What you have to do:
Leaving out every picture, quote the data below exactly as it appears.

Source data:

************

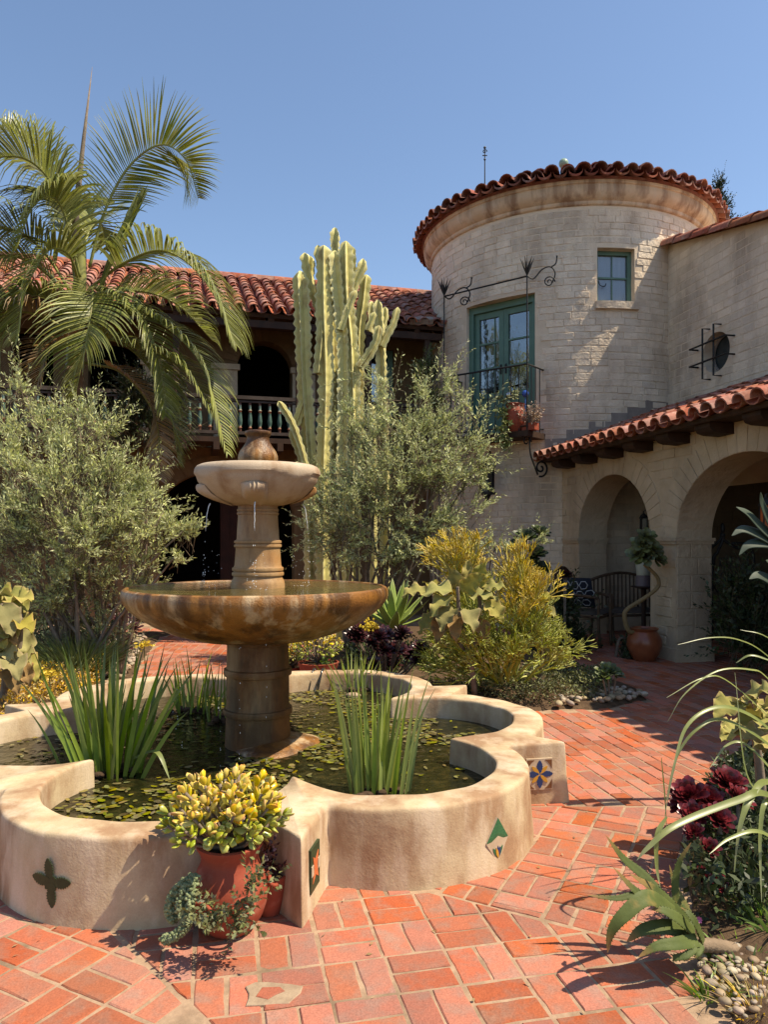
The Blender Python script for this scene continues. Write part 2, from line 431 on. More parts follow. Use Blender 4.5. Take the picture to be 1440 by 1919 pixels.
bricks += field(-28, -3.2, -.6, 1.4, 4.6, [(off(S_L[0], mL, g), mL)], lambda x, y: True)
bricks += field(-26, .1, 3.0, 1.4, YB + .3, [(off(S_R[0], mR, g), mR), ((0, YB - g), (0, -1))], lambda x, y: True)
bricks += field(11, .3, 5.9, YB, 12.2, [((0, YB + g), (0, 1))], lambda x, y: True, 'run')
bricks += field(4, -4.6, .3, 6.2, 12.2, [], lambda x, y: True, 'run')
PATCH = G(510, 1862).xy
def ctr(p): return (sum(q[0] for q in p) / len(p), sum(q[1] for q in p) / len(p))
near = sorted(bricks, key=lambda p: ctr(p)[1] * 1.0 + abs(ctr(p)[0]) * .2)
cnt = 0; rest = MB()
bcol = rng
for poly in near:
    c = ctr(poly)
    if hypot(c[0] - PATCH[0], c[1] - PATCH[1]) < .060: continue
    if area(poly) < 0: poly = poly[::-1]
    pq = []
    for i in range(len(poly)):       # worn, slightly ragged edges
        a, b = poly[i], poly[(i + 1) % len(poly)]; L = hypot(b[0] - a[0], b[1] - a[1]); k = max(1, int(L / .05)); pq.append((a[0] * .985 + c[0] * .015, a[1] * .985 + c[1] * .015))
        for q in range(1, k): pq.append((a[0] + (b[0] - a[0]) * q / k + rng.gauss(0, .0014), a[1] + (b[1] - a[1]) * q / k + rng.gauss(0, .0014)))
    poly = pq
    z = rng.uniform(-.003, .002); tx, ty = rng.uniform(-.012, .012), rng.uniform(-.012, .012)
    tgt = MB() if cnt < 300 else rest
    o0 = len(tgt.v); tgt.prism(poly, -.05, z, bev=.004)
    for i in range(o0, len(tgt.v)):
        x, y, zz = tgt.v[i]; tgt.v[i] = (x, y, zz + (x - c[0]) * tx + (y - c[1]) * ty)
    if cnt < 300: tgt.build('brick', M['brick'], patio)
    cnt += 1
o = rest.build('distant_bricks', M['brick'], patio); o['kind'] = 'stuff'
# cement repair with a left-over piece of brick
mb = MB(); pp = []
for k in range(14):
    a = 2 * pi * k / 14; r = 1 + .12 * sin(3 * a + 1) + .08 * sin(5 * a)
    pp.append((PATCH[0] + .088 * r * max(-.82, min(.82, cos(a))) * 1.15, PATCH[1] + .062 * r * max(-.8, min(.8, sin(a))) * 1.15))
mb.prism(pp, -.03, .0045, bev=.002)
M['cement'] = mat('cement_repair', (.36, .265, .175), (.27, .19, .125), 20, rough=.95, bump=.003, bscale=70)
mb.build('cement_repair', M['cement'], patio)
mb = MB(); x, y = PATCH; mb.prism([(x - .048, y - .022), (x - .008, y - .036), (x + .012, y - .014), (x + .040, y + .007), (x + .022, y + .028), (x - .036, y + .025)], -.02, .0075, bev=.002)
mb.build('brick_fragment', M['brick'], patio)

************

Output of the exercise:
The Blender Python script for this scene continues. Write part 2, from line 431 on. More parts follow. Use Blender 4.5. Take the picture to be 1440 by 1919 pixels.
bricks += field(-28, -3.2, -.6, 1.4, 4.6, [(off(S_L[0], mL, g), mL)], lambda x, y: True)
bricks += field(-26, .1, 3.0, 1.4, YB + .3, [(off(S_R[0], mR, g), mR), ((0, YB - g), (0, -1))], lambda x, y: True)
bricks += field(11, .3, 5.9, YB, 12.2, [((0, YB + g), (0, 1))], lambda x, y: True, 'run')
bricks += field(4, -4.6, .3, 6.2, 12.2, [], lambda x, y: True, 'run')
PATCH = G(510, 1862).xy
def ctr(p): return (sum(q[0] for q in p) / len(p), sum(q[1] for q in p) / len(p))
near = sorted(bricks, key=lambda p: ctr(p)[1] * 1.0 + abs(ctr(p)[0]) * .2)
cnt = 0; rest = MB()
bcol = rng
for poly in near:
    c = ctr(poly)
    if hypot(c[0] - PATCH[0], c[1] - PATCH[1]) < .060: continue
    if area(poly) < 0: poly = poly[::-1]
    pq = []
    for i in range(len(poly)):       # worn, slightly ragged edges
        a, b = poly[i], poly[(i + 1) % len(poly)]; L = hypot(b[0] - a[0], b[1] - a[1]); k = max(1, int(L / .05)); pq.append((a[0] * .985 + c[0] * .015, a[1] * .985 + c[1] * .015))
        for q in range(1, k): pq.append((a[0] + (b[0] - a[0]) * q / k + rng.gauss(0, .0014), a[1] + (b[1] - a[1]) * q / k + rng.gauss(0, .0014)))
    poly = pq
    z = rng.uniform(-.003, .002); tx, ty = rng.uniform(-.012, .012), rng.uniform(-.012, .012)
    tgt = MB() if cnt < 300 else rest
    o0 = len(tgt.v); tgt.prism(poly, -.05, z, bev=.004)
    for i in range(o0, len(tgt.v)):
        x, y, zz = tgt.v[i]; tgt.v[i] = (x, y, zz + (x - c[0]) * tx + (y - c[1]) * ty)
    if cnt < 300: tgt.build('brick', M['brick'], patio)
    cnt += 1
o = rest.build('distant_bricks', M['brick'], patio); o['kind'] = 'stuff'
# cement repair with a left-over piece of brick
mb = MB(); pp = []
for k in range(14):
    a = 2 * pi * k / 14; r = 1 + .12 * sin(3 * a + 1) + .08 * sin(5 * a)
    pp.append((PATCH[0] + .088 * r * max(-.82, min(.82, cos(a))) * 1.15, PATCH[1] + .062 * r * max(-.8, min(.8, sin(a))) * 1.15))
mb.prism(pp, -.03, .0045, bev=.002)
M['cement'] = mat('cement_repair', (.36, .265, .175), (.27, .19, .125), 20, rough=.95, bump=.003, bscale=70)
mb.build('cement_repair', M['cement'], patio)
mb = MB(); x, y = PATCH; mb.prism([(x - .048, y - .022), (x - .008, y - .036), (x + .012, y - .014), (x + .040, y + .007), (x + .022, y + .028), (x - .036, y + .025)], -.02, .0075, bev=.002)
mb.build('brick_fragment', M['brick'], patio)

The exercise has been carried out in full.